New Texas football coach Charlie Strong offered an honest assessment of his team this week, saying the Longhorns will not compete for a national championship in 2014. Surprisingly, the anticipated FIRE STRONG uproar never came. Was this backlash-that-wasn’t a blip, or does it herald a bright new dawn of embracing matter-of-factness?

We flinched, actually flinched, when we heard Charlie Strong had the gall to put words to what sounded like an honest opinion about the Texas Longhorns newly placed under his care. Not for what he said or how he said it, but for the backlash that would surely follow. Only, what followed wasn’t that bad. Strong’s statement is being parsed, reasonably in some places, unreasonably in others. And that’s about it. We have yet to hear about any rising tide of radio callers demanding to know why, exactly, a newly hired football coach with some rebuilding work to do has the audacity to admit that his squad has a way to go before hoisting a national championship trophy. It’s surprising, and rare.

After all, would you be surprised to come across just such a FIRE STRONG movement on your radio dial? If you also flinched to hear such unflinching honesty from a coach, would you not just as enthusiastically have rolled your eyes had Strong guaranteed a playoff spot for the Horns in 2014? While Strong sharing his actual thoughts was as admirable as it was unusual given his profession, should he have stopped after the deeply boring and obvious “We have everything available, and I don’t know why we can’t be successful” part? Might the coachspeak sound bite be the most genial possible compromise available? If given the chance to play puppet master for your team’s press conference, what would you really want to hear from the men taking the mic? Do you even know?

This is the climate we’ve created for these coaches.

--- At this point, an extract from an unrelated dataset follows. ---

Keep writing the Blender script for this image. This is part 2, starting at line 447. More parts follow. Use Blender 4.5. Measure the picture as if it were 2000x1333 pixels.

And that’s not even taking into account the players, who are not so cushily compensated for the irritation of having their every word masticated on every available media platform. They tend to err in the opposite direction of sheltered speech, making the news simply for expressing confidence in their own well-documented abilities, getting derided as arrogant for flaunting discrete personality traits, and earning penalties in game situations for openly displaying joy over their successes. With some rare exceptions, saying interesting things doesn’t make these people’s lives any easier. Was this backlash-that-wasn’t a blip, or does it herald a bright new dawn of matter-of-factness?

Either way, we’re about done, or trying to be done, sniping at the odd coach or captain who gets in front of a live microphone and starts winging the we-played-like-a-football-team chestnuts (with the occasional exception for the “physical football” guys, because honestly). The easiest way to get by in these situations is to win, and be boring about it, and can we really begrudge anybody that? Because we’re not so different, you and us and the guys in the branded polos and pleat-front pants. We all just want to get through the day unscathed and get home to our families and our dogs and our Xboxes and our bourbon and our pizza rolls. And that makes us all fellow travelers on the journey to give 110 percent.